New York based lingerie and loungewear brand Lola Haze introduced its Fall/Winter 2009 Collection at the Curve Designer Lingerie and Swim Show at the Javits Galleria in New York back in February. This collection, Wabi Sabi City, is the brand’s third.
“Times of uncertainty call for a return to the body and an acceptance of imperfection and transience.” For Fall/Winter 2009, New York designer Laura Mehlinger examined the Japanese ideal of wabi sabi, in which beauty is found in imperfection, impermanence and quirks. While referring to this concept, she continued the distinct aesthetics that are the hallmarks of Lola Haze: boldness, play, and the energy of New York City.
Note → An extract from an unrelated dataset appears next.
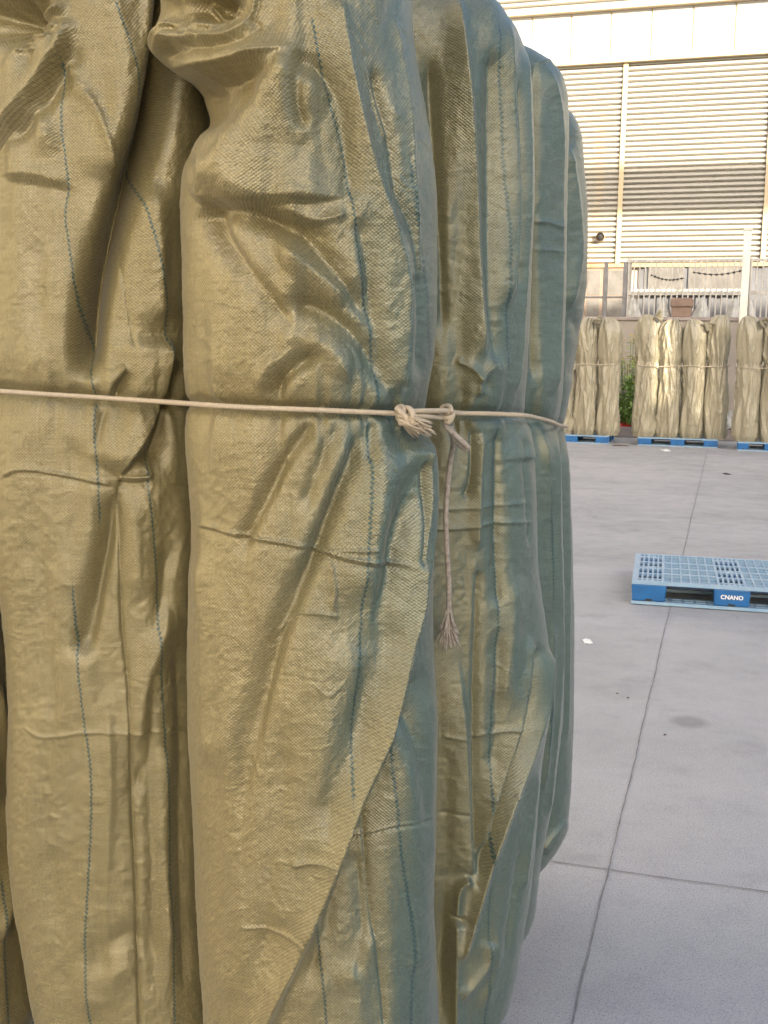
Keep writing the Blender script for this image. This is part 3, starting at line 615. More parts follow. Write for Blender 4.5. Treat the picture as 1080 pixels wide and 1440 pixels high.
# the two sacks standing in the dark behind the front pair
for lab, dcc, x0, x1, sd in (('shadowed woven sack glimpsed in the dark gap left of the widest sack', 2.5, 140, 400, 41), ('shadowed woven sack in the dark slot between the corner sack and the green one', 2.62, 470, 690, 43)):
    near_sack(lab, dcc, [(-200, x0, x1), (1600, x0, x1)], 2.38, .12, .17, [], [], nth=120, nz=200, seed=sd, green=(0, .3, 1, .3))

# ------------------------------------------------------------------ ropes and knots on the near sacks
def P(px, py, d): return at_depth(px, py, d)
TW = (.35, 420)
rp = empty('rope', P(300, 570, 1.66), 'tan twisted rope tied round the middle of the near sacks, two knots', 'rope')
mb = MB()
run = [P(-90, 543, 1.95), P(-50, 546, 1.865), P(0, 550, 1.838), P(60, 554, 1.832), P(140, 559, 1.828), P(215, 564, 1.79), P(258, 567, 1.725), P(300, 570, 1.672), P(350, 573, 1.652), P(430, 576, 1.648), P(500, 579, 1.66), P(545, 581, 1.685), P(575, 582, 1.70)]
mb.tube(spline(run, 40), .0038, 10, twist=TW)
run = [P(572, 579, 1.70), P(600, 578, 1.73), P(632, 578, 1.80), P(644, 581, 1.90), P(690, 582, 1.95), P(735, 584, 2.02), P(757, 588, 2.18), P(775, 593, 2.30), P(787, 598, 2.45), P(797, 600, 2.75), P(797, 600, 2.95)]
mb.tube(spline(run, 40), .0040, 10, twist=TW)
run = [P(568, 584, 1.70), P(600, 586, 1.73), P(625, 588, 1.80)]
mb.tube(spline(run, 20), .0036, 10, twist=TW)
mb.build('cord', M_ROPE, rp, True)
def loopy(c, d, rx, ry, ph, n=16, thick=.004, tilt=0.0, dep=.012):
    pts = []
    for i in range(n + 1):
        a = ph + 2 * math.pi * i / n
        pts.append(P(c[0] + rx * math.cos(a) * math.cos(tilt) - ry * math.sin(a) * math.sin(tilt), c[1] + rx * math.cos(a) * math.sin(tilt) + ry * math.sin(a) * math.cos(tilt), d - dep * math.sin(a + .6)))
    m = MB(); m.tube(pts, thick, 8, twist=TW); return m
k1 = MB()
for args in (((568, 584), 1.685, 8, 9, 0, 16, .0045, .3), ((574, 582), 1.68, 6, 9, 1, 16, .0045, -.5), ((563, 578), 1.685, 5, 7, 2, 16, .004, .1)):
    m = loopy(*args); k1.add(m.v, m.f)
k1.tube(spline([P(558, 574, 1.68), P(564, 580, 1.672), P(572, 590, 1.672), P(562, 596, 1.678)], 8), .0045, 8, twist=TW)
k1.build('knot', M_ROPE, rp, True)
k2 = MB()
for args in (((628, 582), 1.80, 9, 6, 0, 16, .0045, .2), ((627, 576), 1.80, 7, 5, 1, 16, .004, -.3), ((630, 585), 1.80, 5, 9, 2, 16, .0045, .1)):
    m = loopy(*args); k2.add(m.v, m.f)
k2.build('knot', M_ROPE, rp, True)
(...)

One of the visual themes of the collection is body ornamentation. In the Tattoo group, designs inspired by tribal and eastern body ornamentation are hand-painted onto sheer black mesh, a fabric that both veils and reveals the body underneath. The marks, imperfect themselves, caress and frame the body’s natural contours. But these Tattoos are transient ornamentation, and the revelation comes when the tattoos are skimmed off the body, leaving only the natural form.
Ornamentation and surface art appear in the collection also in the Peacock and Imperfect groups, in which luxurious silk charmeuse and metallic lace are appliquéd on top of sheer mesh and silk chiffon.
For Fall/Winter 2009, Lola Haze embraced the simplicity and appeal of one piece dressing: rompers, teddies, jumpsuits, body stockings, and plenty of chemises and slips. Alongside these modern silhouettes are updates to some Lola Haze favorites.
Mehlinger’s collaboration with New York artist Charlotte Pinson, announced in December 2008, continues with a series of quirky, elegant painted silk tops that will be shown alongside the Lola Haze Wabi Sabi City collection.
Mehlinger has been studying, designing and making clothing since the time she could hold a needle. Before launching Lola Haze, she held design positions at Gap, Inc. She received her BA from Harvard in English and was called “Harvard’s Ace Student of Fashion” by the Boston Globe for creating and showing her own line of women’s wear in the only one-person fashion show there in memory. She named her line after the title character in the novel Lolita, which she wrote her thesis about and which continues to intrigue and inspire her.
She finds difference and quirkiness -visual and otherwise- inspiring, and is driven in her designing by the idea of surprise.
“Design is molding juxtapositions: elegance and kitsch, innocence and seduction, playfulness and sophistication, and for Lola Haze, public and private. I love lingerie because it dances between public and private domains. It can be a woman’s own secret that makes her feel special or something beautiful for display. Lola Haze is for a playful, confident woman who loves the transformative power of clothing and dresses for herself. She can wear Lola Haze as innerwear, loungewear, or outerwear.”